The love of fine printing and small presses along with classic photography has stayed with me ever since. I bought a small hand letterpress a few years ago—having taken courses in typography and printing at the New School in Manhattan—but have yet to set it up. Maybe next week. Photography has been a closer affection, both collecting and taking pictures. Even here, though, I’ve been selling more prints than buying, and am more likely to make photo books on Snapfish than drop off film at one of the few processors left in San Francisco.
What were the photographic aesthetics that these key influencers engendered? Originality of vision, composition, quality of the print, grandeur, commitment.
Novelty alone does not make a photograph great. Technique alone does not make a photograph great. Subject matter alone does not make a photograph great.
Why does Diane Arbus succeed when her many imitators fail? Why is a landscape photo by Ansel Adams magnificent and one by, say me, merely pictorial?

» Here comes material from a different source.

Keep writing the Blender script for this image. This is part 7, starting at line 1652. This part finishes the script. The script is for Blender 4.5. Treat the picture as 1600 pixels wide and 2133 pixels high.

While an amateur photographer, I do know what makes a photograph great. I got myself in many sticky situations with agency art directors who didn’t want, or respect, the opinion of some account guy. Today I just keep my mouth shut and pursue my passion on my own. Plus the craft has changed so much, from dark rooms to computers. I think the advance has been spectacular. And, there’s still a role for traditional photographers—not commercially, but still a given for the art photography market. Even I take far more pictures with my little digital Leica than with my old SLR’s and rangefinders. I gave away my wooden 8 X 10 view camera years ago. Talk about a lot of trouble—but oh the detail and resolution. I also gave away my Polaroid, another antique from another era.
This reminds me of a favorite Pepsi commercial created by BBDO. An archeology professor is excavating an ancient tomb and finds a peculiar object encrusted in dirt and grime. He carefully removes this covering to reveal a Coca-Cola bottle. One of the students asks what it is and, bewildered, he answers, “I have no idea.”